## begin DATASET CONTENT

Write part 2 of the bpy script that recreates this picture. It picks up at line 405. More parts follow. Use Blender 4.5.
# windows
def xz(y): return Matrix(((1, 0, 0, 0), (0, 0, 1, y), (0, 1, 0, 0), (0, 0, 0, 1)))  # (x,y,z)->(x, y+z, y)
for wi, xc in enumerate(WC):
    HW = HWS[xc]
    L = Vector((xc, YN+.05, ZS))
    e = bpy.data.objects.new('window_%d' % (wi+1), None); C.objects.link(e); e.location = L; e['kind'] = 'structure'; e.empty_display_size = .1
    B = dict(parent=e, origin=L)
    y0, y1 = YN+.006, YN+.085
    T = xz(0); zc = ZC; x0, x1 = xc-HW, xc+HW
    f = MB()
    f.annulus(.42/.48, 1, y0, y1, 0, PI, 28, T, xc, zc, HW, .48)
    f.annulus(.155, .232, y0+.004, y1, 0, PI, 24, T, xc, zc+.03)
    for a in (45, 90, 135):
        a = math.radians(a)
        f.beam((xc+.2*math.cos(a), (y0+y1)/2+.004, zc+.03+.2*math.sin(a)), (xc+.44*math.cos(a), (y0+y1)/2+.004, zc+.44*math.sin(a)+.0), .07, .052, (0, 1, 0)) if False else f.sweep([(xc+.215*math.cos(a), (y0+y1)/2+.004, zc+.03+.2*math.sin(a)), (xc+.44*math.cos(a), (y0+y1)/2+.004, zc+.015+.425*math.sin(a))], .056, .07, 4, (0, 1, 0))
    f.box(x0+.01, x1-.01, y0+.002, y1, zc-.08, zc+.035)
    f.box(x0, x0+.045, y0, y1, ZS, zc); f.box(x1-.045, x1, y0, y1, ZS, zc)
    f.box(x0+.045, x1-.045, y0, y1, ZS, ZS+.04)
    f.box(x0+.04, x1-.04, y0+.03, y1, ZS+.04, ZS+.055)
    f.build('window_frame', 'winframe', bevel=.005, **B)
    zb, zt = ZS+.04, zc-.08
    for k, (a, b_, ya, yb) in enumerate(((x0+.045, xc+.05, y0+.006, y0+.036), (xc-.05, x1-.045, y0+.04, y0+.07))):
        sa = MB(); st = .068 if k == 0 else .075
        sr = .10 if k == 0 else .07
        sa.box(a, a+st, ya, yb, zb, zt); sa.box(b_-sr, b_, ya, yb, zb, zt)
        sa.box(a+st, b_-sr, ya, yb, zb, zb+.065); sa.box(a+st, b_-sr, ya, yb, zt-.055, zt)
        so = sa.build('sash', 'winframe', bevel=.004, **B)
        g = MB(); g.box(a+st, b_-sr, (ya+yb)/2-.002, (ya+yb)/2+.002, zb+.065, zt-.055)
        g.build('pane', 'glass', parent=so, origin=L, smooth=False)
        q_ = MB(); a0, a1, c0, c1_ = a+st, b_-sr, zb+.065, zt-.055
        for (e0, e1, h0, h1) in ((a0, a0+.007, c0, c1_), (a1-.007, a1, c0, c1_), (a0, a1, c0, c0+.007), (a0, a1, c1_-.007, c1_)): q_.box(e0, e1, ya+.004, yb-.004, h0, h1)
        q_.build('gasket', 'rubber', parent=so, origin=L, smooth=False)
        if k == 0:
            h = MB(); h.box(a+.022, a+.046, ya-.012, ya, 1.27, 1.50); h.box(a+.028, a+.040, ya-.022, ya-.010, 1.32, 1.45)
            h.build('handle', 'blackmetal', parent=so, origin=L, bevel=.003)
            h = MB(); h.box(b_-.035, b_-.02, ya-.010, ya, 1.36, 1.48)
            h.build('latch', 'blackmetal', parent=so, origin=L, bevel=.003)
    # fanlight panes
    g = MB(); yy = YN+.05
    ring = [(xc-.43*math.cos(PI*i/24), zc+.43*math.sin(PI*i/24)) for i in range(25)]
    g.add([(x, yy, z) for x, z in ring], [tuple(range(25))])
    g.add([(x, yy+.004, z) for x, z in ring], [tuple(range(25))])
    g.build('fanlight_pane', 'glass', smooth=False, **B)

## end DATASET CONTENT

» **WHAT IS NEEDED**
Reproduce the listing above verbatim, from first line to last.

» **TASK SOLUTION**
Write part 2 of the bpy script that recreates this picture. It picks up at line 405. More parts follow. Use Blender 4.5.
# windows
def xz(y): return Matrix(((1, 0, 0, 0), (0, 0, 1, y), (0, 1, 0, 0), (0, 0, 0, 1)))  # (x,y,z)->(x, y+z, y)
for wi, xc in enumerate(WC):
    HW = HWS[xc]
    L = Vector((xc, YN+.05, ZS))
    e = bpy.data.objects.new('window_%d' % (wi+1), None); C.objects.link(e); e.location = L; e['kind'] = 'structure'; e.empty_display_size = .1
    B = dict(parent=e, origin=L)
    y0, y1 = YN+.006, YN+.085
    T = xz(0); zc = ZC; x0, x1 = xc-HW, xc+HW
    f = MB()
    f.annulus(.42/.48, 1, y0, y1, 0, PI, 28, T, xc, zc, HW, .48)
    f.annulus(.155, .232, y0+.004, y1, 0, PI, 24, T, xc, zc+.03)
    for a in (45, 90, 135):
        a = math.radians(a)
        f.beam((xc+.2*math.cos(a), (y0+y1)/2+.004, zc+.03+.2*math.sin(a)), (xc+.44*math.cos(a), (y0+y1)/2+.004, zc+.44*math.sin(a)+.0), .07, .052, (0, 1, 0)) if False else f.sweep([(xc+.215*math.cos(a), (y0+y1)/2+.004, zc+.03+.2*math.sin(a)), (xc+.44*math.cos(a), (y0+y1)/2+.004, zc+.015+.425*math.sin(a))], .056, .07, 4, (0, 1, 0))
    f.box(x0+.01, x1-.01, y0+.002, y1, zc-.08, zc+.035)
    f.box(x0, x0+.045, y0, y1, ZS, zc); f.box(x1-.045, x1, y0, y1, ZS, zc)
    f.box(x0+.045, x1-.045, y0, y1, ZS, ZS+.04)
    f.box(x0+.04, x1-.04, y0+.03, y1, ZS+.04, ZS+.055)
    f.build('window_frame', 'winframe', bevel=.005, **B)
    zb, zt = ZS+.04, zc-.08
    for k, (a, b_, ya, yb) in enumerate(((x0+.045, xc+.05, y0+.006, y0+.036), (xc-.05, x1-.045, y0+.04, y0+.07))):
        sa = MB(); st = .068 if k == 0 else .075
        sr = .10 if k == 0 else .07
        sa.box(a, a+st, ya, yb, zb, zt); sa.box(b_-sr, b_, ya, yb, zb, zt)
        sa.box(a+st, b_-sr, ya, yb, zb, zb+.065); sa.box(a+st, b_-sr, ya, yb, zt-.055, zt)
        so = sa.build('sash', 'winframe', bevel=.004, **B)
        g = MB(); g.box(a+st, b_-sr, (ya+yb)/2-.002, (ya+yb)/2+.002, zb+.065, zt-.055)
        g.build('pane', 'glass', parent=so, origin=L, smooth=False)
        q_ = MB(); a0, a1, c0, c1_ = a+st, b_-sr, zb+.065, zt-.055
        for (e0, e1, h0, h1) in ((a0, a0+.007, c0, c1_), (a1-.007, a1, c0, c1_), (a0, a1, c0, c0+.007), (a0, a1, c1_-.007, c1_)): q_.box(e0, e1, ya+.004, yb-.004, h0, h1)
        q_.build('gasket', 'rubber', parent=so, origin=L, smooth=False)
        if k == 0:
            h = MB(); h.box(a+.022, a+.046, ya-.012, ya, 1.27, 1.50); h.box(a+.028, a+.040, ya-.022, ya-.010, 1.32, 1.45)
            h.build('handle', 'blackmetal', parent=so, origin=L, bevel=.003)
            h = MB(); h.box(b_-.035, b_-.02, ya-.010, ya, 1.36, 1.48)
            h.build('latch', 'blackmetal', parent=so, origin=L, bevel=.003)
    # fanlight panes
    g = MB(); yy = YN+.05
    ring = [(xc-.43*math.cos(PI*i/24), zc+.43*math.sin(PI*i/24)) for i in range(25)]
    g.add([(x, yy, z) for x, z in ring], [tuple(range(25))])
    g.add([(x, yy+.004, z) for x, z in ring], [tuple(range(25))])
    g.build('fanlight_pane', 'glass', smooth=False, **B)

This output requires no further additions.